> Exercise
Draw out every line with the word "bump" from the listing below.

> Records for this task
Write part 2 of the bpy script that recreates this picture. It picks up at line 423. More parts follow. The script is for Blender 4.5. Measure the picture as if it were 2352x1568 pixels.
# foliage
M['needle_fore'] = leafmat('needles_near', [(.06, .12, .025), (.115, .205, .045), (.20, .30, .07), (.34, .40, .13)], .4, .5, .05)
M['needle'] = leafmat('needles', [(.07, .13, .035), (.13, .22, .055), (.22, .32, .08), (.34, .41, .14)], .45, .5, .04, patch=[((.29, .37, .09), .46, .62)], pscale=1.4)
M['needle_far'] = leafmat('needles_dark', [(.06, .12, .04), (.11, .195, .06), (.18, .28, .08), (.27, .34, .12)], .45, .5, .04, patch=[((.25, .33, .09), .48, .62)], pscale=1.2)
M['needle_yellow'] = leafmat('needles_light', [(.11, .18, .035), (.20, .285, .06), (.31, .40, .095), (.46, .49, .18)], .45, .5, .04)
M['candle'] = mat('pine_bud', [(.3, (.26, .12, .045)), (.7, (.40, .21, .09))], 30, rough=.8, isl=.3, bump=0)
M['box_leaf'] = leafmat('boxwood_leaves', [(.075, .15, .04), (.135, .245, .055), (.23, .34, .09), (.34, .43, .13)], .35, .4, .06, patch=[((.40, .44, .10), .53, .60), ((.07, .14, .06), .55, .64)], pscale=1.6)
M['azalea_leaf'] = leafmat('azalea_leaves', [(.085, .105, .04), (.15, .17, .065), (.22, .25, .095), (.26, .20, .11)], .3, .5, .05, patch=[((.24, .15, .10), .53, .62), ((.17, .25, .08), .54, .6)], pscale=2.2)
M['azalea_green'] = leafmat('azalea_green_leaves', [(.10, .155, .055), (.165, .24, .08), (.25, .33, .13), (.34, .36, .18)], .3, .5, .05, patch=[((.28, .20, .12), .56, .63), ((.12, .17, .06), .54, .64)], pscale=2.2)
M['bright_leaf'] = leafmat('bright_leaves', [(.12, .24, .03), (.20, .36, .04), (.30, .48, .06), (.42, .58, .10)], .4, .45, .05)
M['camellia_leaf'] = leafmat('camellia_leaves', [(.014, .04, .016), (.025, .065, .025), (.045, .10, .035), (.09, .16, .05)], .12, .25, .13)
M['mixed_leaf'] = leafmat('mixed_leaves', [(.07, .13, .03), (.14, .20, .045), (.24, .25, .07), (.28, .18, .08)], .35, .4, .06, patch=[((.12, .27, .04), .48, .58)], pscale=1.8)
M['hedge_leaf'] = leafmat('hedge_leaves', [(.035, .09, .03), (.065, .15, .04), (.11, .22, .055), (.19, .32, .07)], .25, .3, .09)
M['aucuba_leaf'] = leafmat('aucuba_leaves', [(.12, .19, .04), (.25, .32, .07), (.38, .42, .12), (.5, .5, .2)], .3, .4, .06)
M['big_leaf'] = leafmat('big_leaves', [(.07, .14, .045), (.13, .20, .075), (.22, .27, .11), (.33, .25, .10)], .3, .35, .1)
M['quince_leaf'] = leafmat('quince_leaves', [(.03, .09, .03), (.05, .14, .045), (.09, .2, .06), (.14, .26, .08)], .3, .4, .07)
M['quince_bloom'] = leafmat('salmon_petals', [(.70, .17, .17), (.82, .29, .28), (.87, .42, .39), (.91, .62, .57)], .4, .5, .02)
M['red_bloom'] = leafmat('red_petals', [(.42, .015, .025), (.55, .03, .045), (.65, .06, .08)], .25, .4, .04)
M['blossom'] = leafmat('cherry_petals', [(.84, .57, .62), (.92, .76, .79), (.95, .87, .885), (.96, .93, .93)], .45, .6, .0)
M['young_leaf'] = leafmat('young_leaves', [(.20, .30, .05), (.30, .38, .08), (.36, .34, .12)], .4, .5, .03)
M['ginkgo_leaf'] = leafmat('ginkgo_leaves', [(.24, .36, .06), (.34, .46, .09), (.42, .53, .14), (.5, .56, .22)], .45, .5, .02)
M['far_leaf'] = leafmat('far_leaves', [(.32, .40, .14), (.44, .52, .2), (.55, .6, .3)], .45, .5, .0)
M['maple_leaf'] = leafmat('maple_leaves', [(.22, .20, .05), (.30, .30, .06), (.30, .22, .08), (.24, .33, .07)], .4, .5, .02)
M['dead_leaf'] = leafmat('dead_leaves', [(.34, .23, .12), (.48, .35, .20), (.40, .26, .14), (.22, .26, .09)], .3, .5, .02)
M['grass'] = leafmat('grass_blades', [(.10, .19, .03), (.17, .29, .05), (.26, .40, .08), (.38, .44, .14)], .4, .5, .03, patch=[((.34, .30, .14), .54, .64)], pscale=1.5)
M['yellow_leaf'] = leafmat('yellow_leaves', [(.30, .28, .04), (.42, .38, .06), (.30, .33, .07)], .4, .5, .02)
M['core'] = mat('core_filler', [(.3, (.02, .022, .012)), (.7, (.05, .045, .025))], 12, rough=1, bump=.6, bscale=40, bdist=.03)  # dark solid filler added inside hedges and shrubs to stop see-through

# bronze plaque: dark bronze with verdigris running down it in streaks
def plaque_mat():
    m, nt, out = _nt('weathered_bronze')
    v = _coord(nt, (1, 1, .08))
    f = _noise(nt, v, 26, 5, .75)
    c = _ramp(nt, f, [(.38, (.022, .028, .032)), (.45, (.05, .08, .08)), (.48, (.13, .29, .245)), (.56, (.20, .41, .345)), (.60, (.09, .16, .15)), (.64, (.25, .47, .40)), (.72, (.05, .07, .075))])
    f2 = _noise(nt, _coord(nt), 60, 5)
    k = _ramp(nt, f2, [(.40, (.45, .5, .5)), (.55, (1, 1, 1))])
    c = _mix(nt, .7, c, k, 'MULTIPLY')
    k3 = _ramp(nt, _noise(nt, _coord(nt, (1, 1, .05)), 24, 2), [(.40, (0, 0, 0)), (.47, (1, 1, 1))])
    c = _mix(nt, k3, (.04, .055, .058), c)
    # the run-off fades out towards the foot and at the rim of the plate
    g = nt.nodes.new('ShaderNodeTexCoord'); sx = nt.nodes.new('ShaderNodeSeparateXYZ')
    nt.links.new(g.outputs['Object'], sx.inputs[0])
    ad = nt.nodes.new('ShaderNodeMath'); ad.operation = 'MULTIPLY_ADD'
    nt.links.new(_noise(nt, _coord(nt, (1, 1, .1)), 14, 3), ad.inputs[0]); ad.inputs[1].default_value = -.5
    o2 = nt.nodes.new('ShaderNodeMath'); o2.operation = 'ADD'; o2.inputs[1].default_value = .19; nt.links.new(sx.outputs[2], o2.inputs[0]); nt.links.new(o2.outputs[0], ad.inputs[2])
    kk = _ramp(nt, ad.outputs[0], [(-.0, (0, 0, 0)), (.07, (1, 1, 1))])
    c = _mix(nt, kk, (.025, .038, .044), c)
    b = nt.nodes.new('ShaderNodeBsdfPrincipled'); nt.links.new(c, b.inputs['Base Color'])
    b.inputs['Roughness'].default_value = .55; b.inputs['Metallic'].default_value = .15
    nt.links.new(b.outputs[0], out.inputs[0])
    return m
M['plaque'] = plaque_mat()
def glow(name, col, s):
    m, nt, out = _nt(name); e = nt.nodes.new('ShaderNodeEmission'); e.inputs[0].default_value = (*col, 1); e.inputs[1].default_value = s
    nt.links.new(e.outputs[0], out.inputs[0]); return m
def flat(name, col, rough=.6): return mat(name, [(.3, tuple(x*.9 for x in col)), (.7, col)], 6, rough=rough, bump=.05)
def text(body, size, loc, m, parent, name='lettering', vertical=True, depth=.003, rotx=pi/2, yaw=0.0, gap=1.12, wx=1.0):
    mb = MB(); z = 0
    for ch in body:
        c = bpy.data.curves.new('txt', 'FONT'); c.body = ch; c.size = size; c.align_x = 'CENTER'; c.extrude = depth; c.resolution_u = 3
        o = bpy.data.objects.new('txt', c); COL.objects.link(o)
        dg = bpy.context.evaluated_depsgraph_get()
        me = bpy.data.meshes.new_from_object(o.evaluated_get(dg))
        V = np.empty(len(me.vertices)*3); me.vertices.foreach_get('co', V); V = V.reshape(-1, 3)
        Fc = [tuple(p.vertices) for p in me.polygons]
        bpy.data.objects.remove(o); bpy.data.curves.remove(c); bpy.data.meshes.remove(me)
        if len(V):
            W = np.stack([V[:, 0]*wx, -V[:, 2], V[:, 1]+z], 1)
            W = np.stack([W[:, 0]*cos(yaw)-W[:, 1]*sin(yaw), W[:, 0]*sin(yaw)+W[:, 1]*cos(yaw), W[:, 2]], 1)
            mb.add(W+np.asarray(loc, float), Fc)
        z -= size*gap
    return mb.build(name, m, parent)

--

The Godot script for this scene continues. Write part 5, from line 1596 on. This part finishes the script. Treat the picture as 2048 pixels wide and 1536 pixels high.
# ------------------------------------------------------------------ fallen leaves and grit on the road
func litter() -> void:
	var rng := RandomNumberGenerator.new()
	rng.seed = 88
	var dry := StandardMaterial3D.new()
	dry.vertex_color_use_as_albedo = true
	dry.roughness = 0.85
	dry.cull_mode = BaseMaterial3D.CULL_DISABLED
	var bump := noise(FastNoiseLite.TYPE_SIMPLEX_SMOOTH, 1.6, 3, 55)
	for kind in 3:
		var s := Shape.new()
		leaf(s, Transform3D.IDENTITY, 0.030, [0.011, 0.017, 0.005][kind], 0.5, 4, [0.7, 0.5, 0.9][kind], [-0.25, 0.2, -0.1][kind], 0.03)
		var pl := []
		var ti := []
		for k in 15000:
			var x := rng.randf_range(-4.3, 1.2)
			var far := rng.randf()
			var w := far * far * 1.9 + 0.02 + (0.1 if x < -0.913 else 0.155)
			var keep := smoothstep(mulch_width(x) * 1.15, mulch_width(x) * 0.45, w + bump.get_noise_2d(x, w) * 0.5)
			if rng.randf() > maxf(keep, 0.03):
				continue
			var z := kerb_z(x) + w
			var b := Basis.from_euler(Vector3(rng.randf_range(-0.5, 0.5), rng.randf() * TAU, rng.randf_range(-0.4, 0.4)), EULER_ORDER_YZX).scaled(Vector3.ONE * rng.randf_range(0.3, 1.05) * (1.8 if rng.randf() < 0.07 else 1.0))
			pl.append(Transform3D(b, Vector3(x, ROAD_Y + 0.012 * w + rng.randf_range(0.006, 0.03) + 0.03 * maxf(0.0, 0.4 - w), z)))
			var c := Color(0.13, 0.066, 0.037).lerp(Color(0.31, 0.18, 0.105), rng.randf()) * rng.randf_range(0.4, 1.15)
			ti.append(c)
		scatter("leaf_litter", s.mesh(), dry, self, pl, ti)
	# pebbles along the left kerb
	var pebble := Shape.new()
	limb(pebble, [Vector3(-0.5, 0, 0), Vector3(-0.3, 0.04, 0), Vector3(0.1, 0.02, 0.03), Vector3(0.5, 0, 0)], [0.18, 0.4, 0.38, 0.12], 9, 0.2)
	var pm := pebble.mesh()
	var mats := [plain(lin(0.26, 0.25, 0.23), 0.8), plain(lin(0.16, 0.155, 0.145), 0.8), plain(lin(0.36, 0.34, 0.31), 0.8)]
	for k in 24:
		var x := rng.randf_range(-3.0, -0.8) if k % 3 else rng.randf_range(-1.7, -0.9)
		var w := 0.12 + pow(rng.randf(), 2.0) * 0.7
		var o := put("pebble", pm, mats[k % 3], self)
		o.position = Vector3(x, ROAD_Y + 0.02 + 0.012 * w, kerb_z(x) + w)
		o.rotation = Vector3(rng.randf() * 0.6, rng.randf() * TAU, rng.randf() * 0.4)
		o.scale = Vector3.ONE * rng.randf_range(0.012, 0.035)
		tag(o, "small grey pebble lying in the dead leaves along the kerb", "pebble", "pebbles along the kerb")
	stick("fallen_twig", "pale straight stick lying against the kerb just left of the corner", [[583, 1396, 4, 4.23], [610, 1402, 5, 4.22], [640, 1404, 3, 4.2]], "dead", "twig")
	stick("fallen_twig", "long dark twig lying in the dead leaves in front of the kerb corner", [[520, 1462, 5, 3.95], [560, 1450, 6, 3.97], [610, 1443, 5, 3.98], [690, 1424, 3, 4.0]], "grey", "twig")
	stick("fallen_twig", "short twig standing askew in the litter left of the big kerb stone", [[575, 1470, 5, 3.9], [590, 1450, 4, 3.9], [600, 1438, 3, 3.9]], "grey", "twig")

--

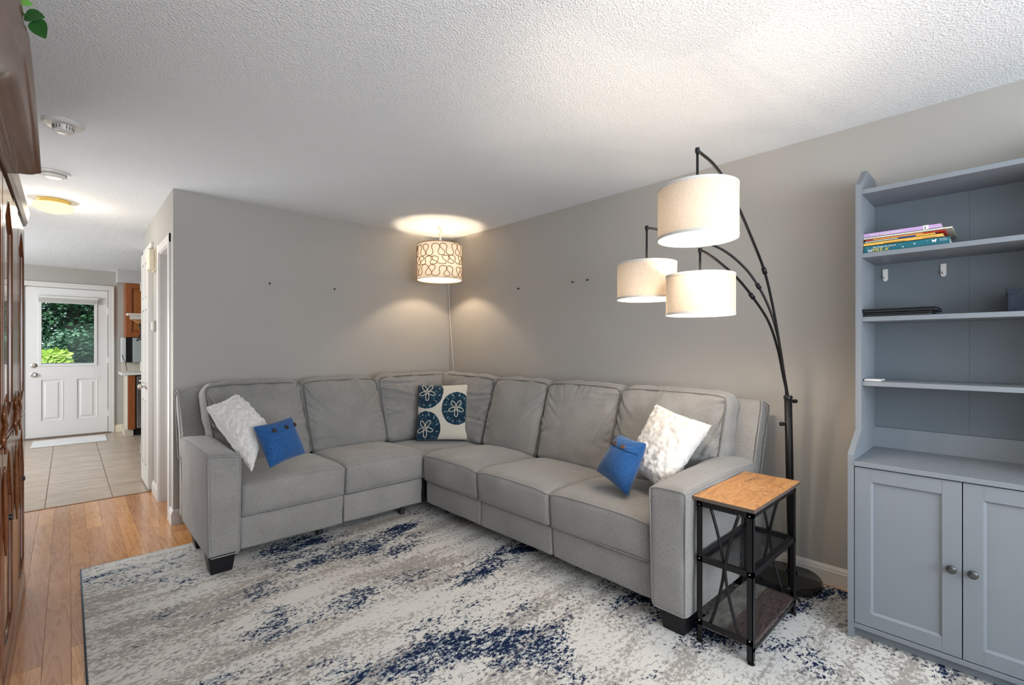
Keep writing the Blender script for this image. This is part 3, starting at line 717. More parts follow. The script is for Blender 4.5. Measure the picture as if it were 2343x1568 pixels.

> Response to the task
M['candle'] = mat('pine_bud', [(.3, (.26, .12, .045)), (.7, (.40, .21, .09))], 30, rough=.8, isl=.3, bump=0)
M['core'] = mat('core_filler', [(.3, (.02, .022, .012)), (.7, (.05, .045, .025))], 12, rough=1, bump=.6, bscale=40, bdist=.03)  # dark solid filler added inside hedges and shrubs to stop see-through
def flat(name, col, rough=.6): return mat(name, [(.3, tuple(x*.9 for x in col)), (.7, col)], 6, rough=rough, bump=.05)
	var bump := noise(FastNoiseLite.TYPE_SIMPLEX_SMOOTH, 1.6, 3, 55)
			var keep := smoothstep(mulch_width(x) * 1.15, mulch_width(x) * 0.45, w + bump.get_noise_2d(x, w) * 0.5)